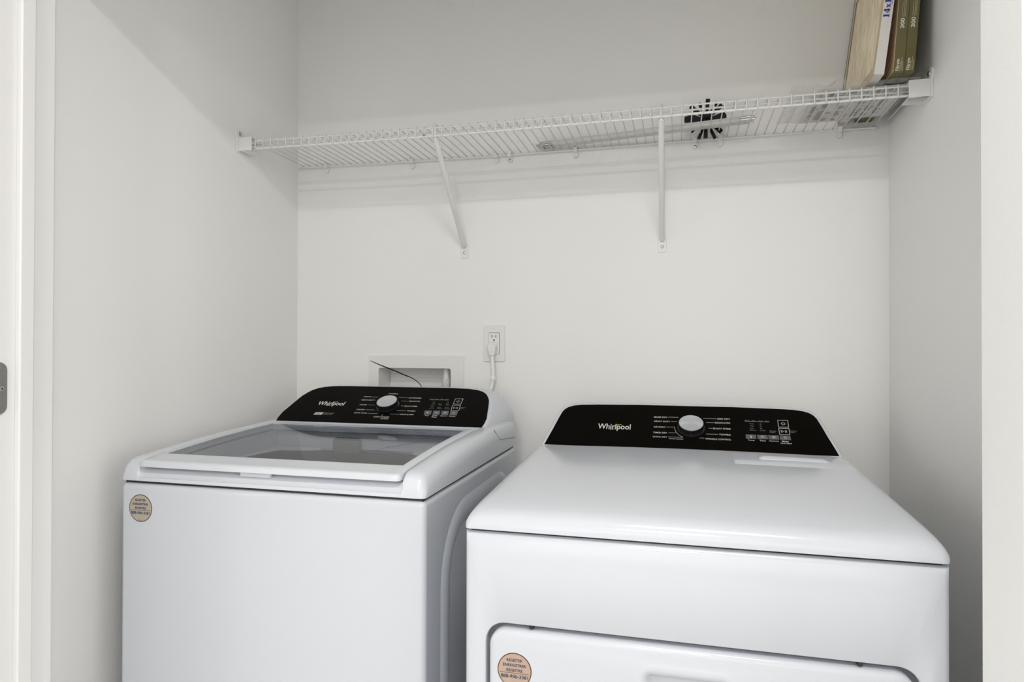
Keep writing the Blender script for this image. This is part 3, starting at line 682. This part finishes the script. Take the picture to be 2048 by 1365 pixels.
# round black brush standing in the wires
bc = V((1.3428, -.068, 1.8337))
br = thing('vent_brush', (bc.x, bc.y, bc.z - .06), 'round black bristle brush head standing up through the shelf wires', 'brush')
MB().lathe(bc + V((0, .018, 0)), (0, -1, 0), [(.006, 0), (.011, .002), (.013, .010), (.013, .026), (.010, .034), (.0045, .036), (.0045, .052)], 20).build('hub', 'black', br, 40)
angs = [3, 17, 40, 62, 88, 112, 138, 160, 176, 193, 214, 246, 270, 296, 318, 341]
for k, a in enumerate(angs):
    a = math.radians(a + random.uniform(-3, 3)); L = .058 + random.uniform(-.005, .002); w = .0046 if k % 2 else .0060
    if k in (0, 8): w = .0085
    d = V((math.cos(a), 0, math.sin(a))); s = V((-math.sin(a), 0, math.cos(a))); o_ = V((0, .010 * (1 if k % 2 else -1) * .6, 0))
    P = [bc + o_ + d * .008, bc + o_ + d * L * .55, bc + o_ + d * L * .97, bc + o_ + d * L]
    ws = [w * .55, w * .8, w, w * .7]; vs = []; fs = []
    for p_, ww in zip(P, ws):
        for q in (-1, 1):
            for e in (-.0035, .0035): vs.append(p_ + s * ww * q + V((0, e, 0)))
    for i in range(3):
        for c0, c1 in ((0, 1), (1, 3), (3, 2), (2, 0)): fs.append((i * 4 + c0, i * 4 + c1, i * 4 + 4 + c1, i * 4 + 4 + c0))
    fs += [(0, 1, 3, 2), (12, 14, 15, 13)]
    MB().add(vs, fs).build('bristle_tuft', 'black', br)

# printed leaflets under clear film
def leaflet(x0, x1, y0, y1, z, rot, label, seed):
    rnd = random.Random(seed)
    t = thing('instruction_leaflet', ((x0 + x1) / 2, (y0 + y1) / 2, z), label, 'leaflet', 'leaflets on the wire shelf')
    cx, cy = (x0 + x1) / 2, (y0 + y1) / 2; c, s = math.cos(rot), math.sin(rot)
    zf = lambda x, y: z + .0012 + .0011 * math.sin((x - x0) * 40) * .4
    N = 8; g_ = [[(x0 + (x1 - x0) * i / N, y0 + (y1 - y0) * j / N) for i in range(N + 1)] for j in range(N + 1)]
    tr_ = lambda x, y, d: V((cx + (x - cx) * c - (y - cy) * s, cy + (x - cx) * s + (y - cy) * c, zf(x, y) + d))
    vs = [tr_(*q, 0) for r_ in g_ for q in r_] + [tr_(*q, .0006) for r_ in g_ for q in r_]; fs = []; m = N + 1
    for j in range(N):
        for i in range(N):
            a = j * m + i; fs += [(a, a + 1, a + m + 1, a + m), (m * m + a, m * m + a + m, m * m + a + m + 1, m * m + a + 1)]
    for i in range(N):
        for a, b in ((i, i + 1), (N * m + i, N * m + i + 1), (i * m, i * m + m), (i * m + N, i * m + m + N)): fs.append((a, b, b + m * m, a + m * m))
    MB().add(vs, fs).build('sheet', 'paper', t, 60)
    pr = MB(); y = y0 + .012
    cols = 4; cw = (x1 - x0 - .02) / cols
    for q in range(cols):
        y = y0 + .012
        while y < y1 - .012:
            if rnd.random() < .16: y += .012; continue
            if rnd.random() < .06:
                a = x0 + .012 + q * cw; h = .006
                pts = [(a, y), (a + cw * .5, y), (a + cw * .5, y + h), (a, y + h)]; y += .010
            else:
                a = x0 + .010 + q * cw; L = cw * rnd.uniform(.45, .86); h = .0014
                pts = [(a, y), (a + L, y), (a + L, y + h), (a, y + h)]; y += .0042
            pr.add([tr_(u, v, -.0003) for u, v in pts], [(0, 1, 2, 3)])
    pr.build('printed_text', 'ink', t)
leaflet(1.586, 1.690, -.292, -.068, DZ, .03, 'printed paper leaflet on the wire shelf farther from the right wall', 3)
leaflet(1.668, 1.785, -.296, -.080, DZ + .0012, -.02, 'printed paper leaflet under the olive boxes near the right wall', 5)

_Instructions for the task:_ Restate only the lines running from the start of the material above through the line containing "MB().add(vs, fs).build('bristle_tuft', 'black', br)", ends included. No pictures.

_Written solution:_
Keep writing the Blender script for this image. This is part 3, starting at line 682. This part finishes the script. Take the picture to be 2048 by 1365 pixels.
# round black brush standing in the wires
bc = V((1.3428, -.068, 1.8337))
br = thing('vent_brush', (bc.x, bc.y, bc.z - .06), 'round black bristle brush head standing up through the shelf wires', 'brush')
MB().lathe(bc + V((0, .018, 0)), (0, -1, 0), [(.006, 0), (.011, .002), (.013, .010), (.013, .026), (.010, .034), (.0045, .036), (.0045, .052)], 20).build('hub', 'black', br, 40)
angs = [3, 17, 40, 62, 88, 112, 138, 160, 176, 193, 214, 246, 270, 296, 318, 341]
for k, a in enumerate(angs):
    a = math.radians(a + random.uniform(-3, 3)); L = .058 + random.uniform(-.005, .002); w = .0046 if k % 2 else .0060
    if k in (0, 8): w = .0085
    d = V((math.cos(a), 0, math.sin(a))); s = V((-math.sin(a), 0, math.cos(a))); o_ = V((0, .010 * (1 if k % 2 else -1) * .6, 0))
    P = [bc + o_ + d * .008, bc + o_ + d * L * .55, bc + o_ + d * L * .97, bc + o_ + d * L]
    ws = [w * .55, w * .8, w, w * .7]; vs = []; fs = []
    for p_, ww in zip(P, ws):
        for q in (-1, 1):
            for e in (-.0035, .0035): vs.append(p_ + s * ww * q + V((0, e, 0)))
    for i in range(3):
        for c0, c1 in ((0, 1), (1, 3), (3, 2), (2, 0)): fs.append((i * 4 + c0, i * 4 + c1, i * 4 + 4 + c1, i * 4 + 4 + c0))
    fs += [(0, 1, 3, 2), (12, 14, 15, 13)]
    MB().add(vs, fs).build('bristle_tuft', 'black', br)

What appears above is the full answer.